Midterm is here and I am anxious – again. I checked my assessments, flexed rubrics, collated the data, used observations and conversations. Yet, this happens – every time. It doesn’t matter what I might have done to prepare, to give feedback, to support student learning with clear evidence, I still feel an overwhelming sense of dread and panic at report card time.
I just listened to “Grades Have Huge Impact But Are They Effective?” and find relief in the fact that this dread is grounded in pedagogical science. Research suggests that students aren’t motivated to learn by grades, and that grades can actually interfere with learning, in particular, when students haven’t mastered a skill. Arrgghhh! How do I fulfill my obligation to provide a midterm grade while knowing this can be detrimental to learning and well being?

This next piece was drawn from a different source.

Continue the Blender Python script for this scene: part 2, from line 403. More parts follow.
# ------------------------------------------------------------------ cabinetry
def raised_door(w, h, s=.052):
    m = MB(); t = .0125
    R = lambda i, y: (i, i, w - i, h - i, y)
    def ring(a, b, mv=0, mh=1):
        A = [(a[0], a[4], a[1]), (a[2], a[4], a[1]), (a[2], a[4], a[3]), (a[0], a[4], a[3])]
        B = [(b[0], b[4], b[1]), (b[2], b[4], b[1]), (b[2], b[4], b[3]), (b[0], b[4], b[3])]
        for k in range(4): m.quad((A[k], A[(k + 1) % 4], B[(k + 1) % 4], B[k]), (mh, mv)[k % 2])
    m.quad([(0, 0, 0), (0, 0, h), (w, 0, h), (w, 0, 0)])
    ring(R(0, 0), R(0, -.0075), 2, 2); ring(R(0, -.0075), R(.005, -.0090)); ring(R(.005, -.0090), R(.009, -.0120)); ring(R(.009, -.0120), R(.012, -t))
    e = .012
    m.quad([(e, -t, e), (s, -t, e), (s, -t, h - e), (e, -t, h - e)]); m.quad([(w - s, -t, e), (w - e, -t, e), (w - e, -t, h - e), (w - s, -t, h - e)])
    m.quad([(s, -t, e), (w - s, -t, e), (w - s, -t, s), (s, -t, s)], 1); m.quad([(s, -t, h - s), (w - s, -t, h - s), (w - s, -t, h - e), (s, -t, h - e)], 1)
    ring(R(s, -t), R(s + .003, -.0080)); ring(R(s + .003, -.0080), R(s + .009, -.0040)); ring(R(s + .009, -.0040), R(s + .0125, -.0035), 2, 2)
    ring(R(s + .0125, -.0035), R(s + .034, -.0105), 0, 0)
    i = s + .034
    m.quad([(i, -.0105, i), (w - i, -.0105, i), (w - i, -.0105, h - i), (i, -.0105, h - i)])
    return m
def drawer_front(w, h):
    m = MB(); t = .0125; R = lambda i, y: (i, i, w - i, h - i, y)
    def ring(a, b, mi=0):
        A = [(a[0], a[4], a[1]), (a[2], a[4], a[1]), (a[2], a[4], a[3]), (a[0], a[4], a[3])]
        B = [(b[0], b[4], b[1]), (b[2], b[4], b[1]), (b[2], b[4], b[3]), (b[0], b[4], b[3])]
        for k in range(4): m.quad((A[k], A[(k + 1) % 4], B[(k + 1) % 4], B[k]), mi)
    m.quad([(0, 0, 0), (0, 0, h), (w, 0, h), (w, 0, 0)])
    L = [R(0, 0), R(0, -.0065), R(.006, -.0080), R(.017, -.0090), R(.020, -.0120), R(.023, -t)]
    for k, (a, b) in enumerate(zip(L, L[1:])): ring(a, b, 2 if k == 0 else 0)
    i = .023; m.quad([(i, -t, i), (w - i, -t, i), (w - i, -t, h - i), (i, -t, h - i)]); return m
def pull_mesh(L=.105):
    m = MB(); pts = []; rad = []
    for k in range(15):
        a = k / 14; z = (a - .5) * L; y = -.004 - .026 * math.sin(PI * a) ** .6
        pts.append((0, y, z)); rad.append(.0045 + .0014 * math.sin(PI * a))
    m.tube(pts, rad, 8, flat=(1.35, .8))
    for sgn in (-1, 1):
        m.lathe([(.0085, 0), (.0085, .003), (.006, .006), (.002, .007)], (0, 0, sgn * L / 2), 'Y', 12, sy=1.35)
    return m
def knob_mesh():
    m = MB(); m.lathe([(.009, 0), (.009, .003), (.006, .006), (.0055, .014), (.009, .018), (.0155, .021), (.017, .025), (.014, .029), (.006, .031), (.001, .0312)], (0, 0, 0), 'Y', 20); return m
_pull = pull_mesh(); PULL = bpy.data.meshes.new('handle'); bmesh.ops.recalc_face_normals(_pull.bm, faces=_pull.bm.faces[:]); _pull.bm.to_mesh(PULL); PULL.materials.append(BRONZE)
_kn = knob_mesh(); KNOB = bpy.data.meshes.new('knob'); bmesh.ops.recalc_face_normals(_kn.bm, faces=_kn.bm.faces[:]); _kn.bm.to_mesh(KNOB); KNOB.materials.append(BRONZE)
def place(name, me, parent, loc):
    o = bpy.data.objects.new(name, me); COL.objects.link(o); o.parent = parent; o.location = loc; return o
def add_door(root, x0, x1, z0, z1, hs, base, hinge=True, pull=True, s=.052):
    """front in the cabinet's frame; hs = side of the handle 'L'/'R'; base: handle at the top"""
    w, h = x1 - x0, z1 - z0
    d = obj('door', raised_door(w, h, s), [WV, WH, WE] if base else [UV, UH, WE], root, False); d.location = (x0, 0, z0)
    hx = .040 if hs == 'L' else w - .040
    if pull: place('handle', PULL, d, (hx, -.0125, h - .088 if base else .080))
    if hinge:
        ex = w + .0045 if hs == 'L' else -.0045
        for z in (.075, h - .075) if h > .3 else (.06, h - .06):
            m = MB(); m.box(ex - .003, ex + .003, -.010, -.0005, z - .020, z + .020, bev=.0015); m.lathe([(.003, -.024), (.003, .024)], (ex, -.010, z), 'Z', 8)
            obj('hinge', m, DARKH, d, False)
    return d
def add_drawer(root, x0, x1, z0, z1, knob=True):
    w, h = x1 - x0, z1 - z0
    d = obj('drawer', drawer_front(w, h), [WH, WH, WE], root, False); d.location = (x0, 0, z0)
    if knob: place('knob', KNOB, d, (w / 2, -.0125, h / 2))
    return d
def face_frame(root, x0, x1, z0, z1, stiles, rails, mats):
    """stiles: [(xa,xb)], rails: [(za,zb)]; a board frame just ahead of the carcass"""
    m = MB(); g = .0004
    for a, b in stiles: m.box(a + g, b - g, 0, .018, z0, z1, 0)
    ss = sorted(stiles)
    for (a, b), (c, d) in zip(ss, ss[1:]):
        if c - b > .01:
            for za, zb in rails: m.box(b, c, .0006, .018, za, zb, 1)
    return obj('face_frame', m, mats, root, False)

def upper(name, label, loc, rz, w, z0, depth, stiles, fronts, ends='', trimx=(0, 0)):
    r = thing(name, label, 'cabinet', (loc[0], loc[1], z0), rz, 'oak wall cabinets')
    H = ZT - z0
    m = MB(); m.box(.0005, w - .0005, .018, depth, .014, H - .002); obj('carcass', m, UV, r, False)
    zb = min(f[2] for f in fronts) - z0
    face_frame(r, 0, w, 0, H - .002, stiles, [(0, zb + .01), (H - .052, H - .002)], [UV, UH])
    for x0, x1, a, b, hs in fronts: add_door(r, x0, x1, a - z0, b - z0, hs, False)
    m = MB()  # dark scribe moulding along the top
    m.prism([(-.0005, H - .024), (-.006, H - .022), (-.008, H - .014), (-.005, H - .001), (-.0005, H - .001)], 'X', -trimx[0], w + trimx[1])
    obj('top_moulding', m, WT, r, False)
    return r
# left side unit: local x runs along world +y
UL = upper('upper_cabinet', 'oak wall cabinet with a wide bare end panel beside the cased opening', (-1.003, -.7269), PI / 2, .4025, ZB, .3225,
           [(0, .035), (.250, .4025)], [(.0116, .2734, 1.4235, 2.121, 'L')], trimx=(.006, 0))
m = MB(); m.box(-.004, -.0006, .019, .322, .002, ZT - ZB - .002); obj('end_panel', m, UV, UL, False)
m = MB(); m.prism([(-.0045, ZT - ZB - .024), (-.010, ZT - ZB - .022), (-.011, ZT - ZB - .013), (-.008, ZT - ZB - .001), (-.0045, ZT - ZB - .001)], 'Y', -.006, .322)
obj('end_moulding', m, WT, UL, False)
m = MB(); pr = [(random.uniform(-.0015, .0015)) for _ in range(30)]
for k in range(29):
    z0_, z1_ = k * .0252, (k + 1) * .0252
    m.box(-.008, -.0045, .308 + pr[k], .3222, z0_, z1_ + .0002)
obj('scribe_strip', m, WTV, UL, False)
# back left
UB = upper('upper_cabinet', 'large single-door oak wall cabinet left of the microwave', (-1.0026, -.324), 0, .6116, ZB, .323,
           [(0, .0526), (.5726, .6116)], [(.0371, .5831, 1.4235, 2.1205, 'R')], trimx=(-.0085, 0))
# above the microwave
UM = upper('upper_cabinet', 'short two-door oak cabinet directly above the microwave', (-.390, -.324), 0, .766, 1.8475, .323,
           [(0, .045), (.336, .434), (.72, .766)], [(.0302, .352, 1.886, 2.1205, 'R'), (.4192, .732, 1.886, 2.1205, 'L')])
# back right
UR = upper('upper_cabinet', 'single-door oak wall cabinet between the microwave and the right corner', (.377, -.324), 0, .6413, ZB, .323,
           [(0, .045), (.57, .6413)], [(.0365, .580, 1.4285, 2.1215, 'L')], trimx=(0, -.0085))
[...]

I’ve been struggling with numbers and levels and rubrics and grades for some time now. And it’s not just what it does to learning, it’s the fact that I can’t ascribe a number to the unique craft of writing or the cultural knowledge required for reading.
How do I measure beauty with a number? (I know – beauty isn’t in the curriculum, but it has a place in student lives and I hope they can see their own beauty.)
How do I place a level on writing that a student poured their heart into? (I know – skill and effort aren’t the same thing, but what do low evaluations do when a student is learning the skill?)
How do I apply a rubric to a piece of reading that requires background knowledge outside of a student’s lived and cultural experience? (I know. Scaffold the learning and provide background, but what about the cultural nuances that I miss, and I’m a skilled reader!)
I have so many questions about traditional evaluations in addition to the systemic desire for content control in classrooms. I went looking for answers and cracked open a thin book on rubrics looking for words to strengthen me in this internal wrestling match. These lines pinned me:
What really distinguishes Wilson’s analysis is her willingness to challenge rubrics not merely for their technical deficiencies but on the basis of the goals they serve. That’s a rarity in the world of assessment…She shows that their attempt to standardize assessment in rooted in an error to rank students…(Rethinking Rubrics by Maja Wilson, Foreword by Alfie Kohn, xv)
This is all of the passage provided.